Et au fond des choses, il en est resté de même jusqu’à notre époque. Qui ne reconnaît aujourd’hui la valeur des contes d’enfants dans le processus de construction du tout petit ? En filigrane, à chaque fois que nous nous rendons attentif à une histoire, dans un livre, au cinéma ou dans la bouche d’un conteur, c’est parce qu’elle est une métaphore d’une question personnelle dont elle nous donne une clef. La difficulté que rencontre le personnage principal et la façon dont il la résout nous donnent de précieux indices sur nos propres problématiques, notre inconscient établissant à notre insu de puissantes correspondances et nous soufflant des éléments de solution extraits du processus présenté dans l’histoire.

Un scénario, c’est donc un processus. Et ici encore l’ennéagramme peut nous être d’une grande utilité, sous sa facette d’ennéagramme des processus (voir l’article sur le sujet).

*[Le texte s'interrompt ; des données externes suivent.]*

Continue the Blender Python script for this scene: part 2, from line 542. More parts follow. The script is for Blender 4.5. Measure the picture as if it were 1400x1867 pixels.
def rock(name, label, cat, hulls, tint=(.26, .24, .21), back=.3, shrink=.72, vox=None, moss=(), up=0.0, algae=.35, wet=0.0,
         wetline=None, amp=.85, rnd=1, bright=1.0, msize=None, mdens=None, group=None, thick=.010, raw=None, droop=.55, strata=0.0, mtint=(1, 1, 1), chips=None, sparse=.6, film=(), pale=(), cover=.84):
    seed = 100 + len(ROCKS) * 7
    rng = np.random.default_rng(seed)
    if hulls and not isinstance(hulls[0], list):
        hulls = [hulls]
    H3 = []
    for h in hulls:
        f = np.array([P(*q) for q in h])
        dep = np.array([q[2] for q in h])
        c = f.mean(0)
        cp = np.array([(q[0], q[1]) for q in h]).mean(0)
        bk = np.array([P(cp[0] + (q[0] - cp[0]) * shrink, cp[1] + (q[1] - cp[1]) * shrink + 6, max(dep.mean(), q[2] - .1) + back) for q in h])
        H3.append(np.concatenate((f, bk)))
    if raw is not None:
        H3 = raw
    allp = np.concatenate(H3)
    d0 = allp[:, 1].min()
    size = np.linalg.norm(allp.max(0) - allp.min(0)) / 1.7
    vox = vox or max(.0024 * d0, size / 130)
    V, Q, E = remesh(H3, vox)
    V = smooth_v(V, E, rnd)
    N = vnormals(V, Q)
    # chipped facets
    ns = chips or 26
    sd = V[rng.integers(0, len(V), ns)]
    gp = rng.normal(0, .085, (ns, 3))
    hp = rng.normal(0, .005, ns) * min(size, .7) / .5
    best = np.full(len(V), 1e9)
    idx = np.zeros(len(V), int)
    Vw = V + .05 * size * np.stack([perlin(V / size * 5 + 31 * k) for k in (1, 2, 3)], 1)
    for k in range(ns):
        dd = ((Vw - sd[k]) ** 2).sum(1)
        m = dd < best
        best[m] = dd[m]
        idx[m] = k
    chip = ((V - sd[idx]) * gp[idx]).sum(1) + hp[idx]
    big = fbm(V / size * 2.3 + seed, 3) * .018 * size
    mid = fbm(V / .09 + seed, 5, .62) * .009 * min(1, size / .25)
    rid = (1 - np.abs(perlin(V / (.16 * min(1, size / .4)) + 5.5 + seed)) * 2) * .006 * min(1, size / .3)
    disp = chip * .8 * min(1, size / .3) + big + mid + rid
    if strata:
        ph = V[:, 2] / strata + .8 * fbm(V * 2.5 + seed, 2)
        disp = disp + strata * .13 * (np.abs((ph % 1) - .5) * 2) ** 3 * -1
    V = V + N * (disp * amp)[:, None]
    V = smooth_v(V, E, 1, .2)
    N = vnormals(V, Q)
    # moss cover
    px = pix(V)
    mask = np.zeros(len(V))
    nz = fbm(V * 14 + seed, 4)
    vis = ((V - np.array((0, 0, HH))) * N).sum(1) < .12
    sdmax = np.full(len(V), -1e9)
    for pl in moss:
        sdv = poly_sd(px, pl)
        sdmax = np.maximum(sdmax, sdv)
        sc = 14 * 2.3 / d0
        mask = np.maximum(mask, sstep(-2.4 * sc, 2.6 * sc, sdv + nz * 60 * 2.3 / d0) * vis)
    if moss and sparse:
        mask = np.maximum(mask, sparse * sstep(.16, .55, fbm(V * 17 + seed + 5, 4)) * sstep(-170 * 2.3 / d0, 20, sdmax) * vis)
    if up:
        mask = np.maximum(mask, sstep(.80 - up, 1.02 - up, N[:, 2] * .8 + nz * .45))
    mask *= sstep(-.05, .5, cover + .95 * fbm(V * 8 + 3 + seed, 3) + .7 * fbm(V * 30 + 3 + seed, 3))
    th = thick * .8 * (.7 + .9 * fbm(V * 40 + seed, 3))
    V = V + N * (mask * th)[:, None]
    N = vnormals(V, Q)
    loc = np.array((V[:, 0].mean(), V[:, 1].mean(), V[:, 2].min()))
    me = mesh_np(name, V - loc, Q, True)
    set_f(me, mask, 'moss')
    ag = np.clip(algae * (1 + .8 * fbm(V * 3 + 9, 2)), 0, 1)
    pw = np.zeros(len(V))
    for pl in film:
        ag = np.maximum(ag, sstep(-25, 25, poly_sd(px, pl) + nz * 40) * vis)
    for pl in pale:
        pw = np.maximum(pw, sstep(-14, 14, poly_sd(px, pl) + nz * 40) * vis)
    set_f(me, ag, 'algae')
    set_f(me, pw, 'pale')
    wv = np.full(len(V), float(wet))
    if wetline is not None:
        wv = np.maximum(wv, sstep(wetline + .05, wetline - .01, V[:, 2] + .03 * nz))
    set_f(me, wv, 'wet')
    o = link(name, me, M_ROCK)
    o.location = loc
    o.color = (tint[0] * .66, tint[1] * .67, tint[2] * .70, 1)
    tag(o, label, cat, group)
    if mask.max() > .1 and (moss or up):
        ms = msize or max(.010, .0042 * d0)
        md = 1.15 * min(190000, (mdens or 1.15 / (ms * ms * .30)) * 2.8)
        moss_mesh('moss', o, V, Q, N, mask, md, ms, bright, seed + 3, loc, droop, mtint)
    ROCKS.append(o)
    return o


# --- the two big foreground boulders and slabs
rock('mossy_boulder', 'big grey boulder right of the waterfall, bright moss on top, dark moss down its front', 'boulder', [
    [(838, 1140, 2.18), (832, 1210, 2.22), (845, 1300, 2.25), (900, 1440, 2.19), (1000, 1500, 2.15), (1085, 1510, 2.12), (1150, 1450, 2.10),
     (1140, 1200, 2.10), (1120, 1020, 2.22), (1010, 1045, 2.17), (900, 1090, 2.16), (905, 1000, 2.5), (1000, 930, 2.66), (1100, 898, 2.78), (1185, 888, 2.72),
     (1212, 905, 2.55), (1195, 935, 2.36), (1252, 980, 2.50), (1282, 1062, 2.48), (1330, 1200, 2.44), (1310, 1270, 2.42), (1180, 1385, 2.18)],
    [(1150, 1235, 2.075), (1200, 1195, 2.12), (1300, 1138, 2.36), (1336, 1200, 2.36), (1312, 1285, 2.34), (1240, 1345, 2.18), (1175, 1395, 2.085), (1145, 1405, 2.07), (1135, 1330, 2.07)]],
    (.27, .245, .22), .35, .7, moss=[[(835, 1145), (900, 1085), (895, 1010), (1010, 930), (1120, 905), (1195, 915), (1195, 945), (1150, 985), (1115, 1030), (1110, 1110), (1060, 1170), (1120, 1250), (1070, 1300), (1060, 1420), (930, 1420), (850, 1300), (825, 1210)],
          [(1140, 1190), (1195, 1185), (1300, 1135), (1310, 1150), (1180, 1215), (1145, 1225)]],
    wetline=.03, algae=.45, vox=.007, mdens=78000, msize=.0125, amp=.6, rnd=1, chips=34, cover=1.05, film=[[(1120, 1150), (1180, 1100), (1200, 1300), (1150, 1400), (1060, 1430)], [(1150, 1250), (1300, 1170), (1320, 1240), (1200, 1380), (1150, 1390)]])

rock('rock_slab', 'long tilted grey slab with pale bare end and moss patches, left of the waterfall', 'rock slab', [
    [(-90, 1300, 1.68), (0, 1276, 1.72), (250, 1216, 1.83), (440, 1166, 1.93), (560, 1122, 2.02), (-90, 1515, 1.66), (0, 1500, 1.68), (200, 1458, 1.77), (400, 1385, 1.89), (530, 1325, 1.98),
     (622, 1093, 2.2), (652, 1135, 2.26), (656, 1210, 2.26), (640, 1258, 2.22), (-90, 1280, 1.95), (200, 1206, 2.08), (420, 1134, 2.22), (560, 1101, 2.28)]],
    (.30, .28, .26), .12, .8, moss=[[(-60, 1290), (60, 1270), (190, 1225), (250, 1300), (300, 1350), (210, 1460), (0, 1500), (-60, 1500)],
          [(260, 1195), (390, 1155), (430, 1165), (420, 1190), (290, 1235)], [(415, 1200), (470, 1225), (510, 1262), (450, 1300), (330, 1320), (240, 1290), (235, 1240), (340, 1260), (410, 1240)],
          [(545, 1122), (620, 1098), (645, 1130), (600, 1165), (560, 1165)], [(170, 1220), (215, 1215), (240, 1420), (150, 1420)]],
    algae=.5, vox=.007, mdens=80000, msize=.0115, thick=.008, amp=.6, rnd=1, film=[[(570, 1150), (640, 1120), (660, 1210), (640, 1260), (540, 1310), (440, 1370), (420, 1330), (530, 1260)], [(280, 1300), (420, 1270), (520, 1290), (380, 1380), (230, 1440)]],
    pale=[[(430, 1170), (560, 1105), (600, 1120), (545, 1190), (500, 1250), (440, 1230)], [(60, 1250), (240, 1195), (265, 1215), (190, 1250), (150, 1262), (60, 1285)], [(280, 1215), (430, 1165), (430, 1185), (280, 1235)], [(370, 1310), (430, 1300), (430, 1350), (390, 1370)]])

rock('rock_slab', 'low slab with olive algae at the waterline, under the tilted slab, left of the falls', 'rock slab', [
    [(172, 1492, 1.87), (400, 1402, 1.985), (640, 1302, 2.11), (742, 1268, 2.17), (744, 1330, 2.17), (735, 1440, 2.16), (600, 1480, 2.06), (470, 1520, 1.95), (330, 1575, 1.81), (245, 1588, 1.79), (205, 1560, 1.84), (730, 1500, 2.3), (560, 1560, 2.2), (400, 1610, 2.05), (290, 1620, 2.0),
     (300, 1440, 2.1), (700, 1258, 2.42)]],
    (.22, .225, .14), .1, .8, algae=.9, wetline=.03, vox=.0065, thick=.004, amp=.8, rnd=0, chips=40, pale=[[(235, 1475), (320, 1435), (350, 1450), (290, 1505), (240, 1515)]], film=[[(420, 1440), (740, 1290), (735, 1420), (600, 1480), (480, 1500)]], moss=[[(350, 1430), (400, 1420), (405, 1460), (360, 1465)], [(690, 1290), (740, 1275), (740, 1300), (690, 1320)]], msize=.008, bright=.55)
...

Tout scénario peut en effet s’envisager comme un cas particulier d’un modèle générique que nous pouvons poser sur l’ennéagramme suivant, inspiré de A.G.E Blake (The intelligent enneagram, Shamballa) :

Au départ, il y a un contexte donné, “la vie de tous les jours” (point 9).
Dans ce contexte, on a des “personnages clefs”,qui vivent leur vie habituelle dans ce contexte  (point 1).
Mais quelque chose ne va pas, les personnages ne collent pas à leur train-train, il existe une “tension”, sans laquelle l’histoire s’arrêterait là (point 2).
Un moment donné, quelque chose se passe qui va “changer les conditions” dans lesquelles un certain équilibre pouvait se maintenir, malgré la tension (point 3).
La nouvelle donne entraîne des situations de plus en plus difficiles. De simple tension, on est à présent passé à des “frictions” qui sont invivables et vont imposer un cheminement vers le point 5 pour trouver un nouvel équilibre (point 4).
Ce cheminement connduit plus ou moins facilement selon le cas vers un “point d’orgue” : une transition critique suite à laquelle les personnages accèdent à une nouvelle vérité, insaisissable auparavant (point 5).
Rien ne pourra plus être comme avant, il faut alors renoncer à se raccrocher au passé et faire évoluer le contexte (point 6).
Emerge donc une nouvelle compréhension sur la base de laquelle la situation peut “évoluer vers un nouvel état” (point 7).
La conclusion de l’histoire permet alors de dégager la vue d’ensemble du processus dramatique, faisant émerger une “compréhension d’ensemble” (point 8).

Ces étapes sont liées entre elles au-delà de la causalité temporelle par les flèches internes de l’ennéagramme. En effet :

  • (1)-(4) : Les personnalités des personnages clefs vont définir la teneur des frictions.
  • (4)-(2) : Par causalité inverse, la tension dans la vie ordinaire doit préfigurer les futures frictions.
  • (2)-(8) : La conclusion prend valeur initiatique de solution face à une tension donnée de la vie quotidienne.
  • (8)-(5) : C’est la compréhension finale qu’on veut véhiculer qui va fixer la teneur des événements au point d’orgue.
  • (5)-(7) : Le point d’orgue implique directement le nouveau contexte qui en découle.
  • (7)-(1) : Le nouveau contexte réclame des personnages capables de vivre cette transition.

Comme on peut le constater, la modélisation obtenue permet d’inscrire un scénario dans une trame qui lui garantira son efficacité, tout en laissant une grande liberté de manœuvre.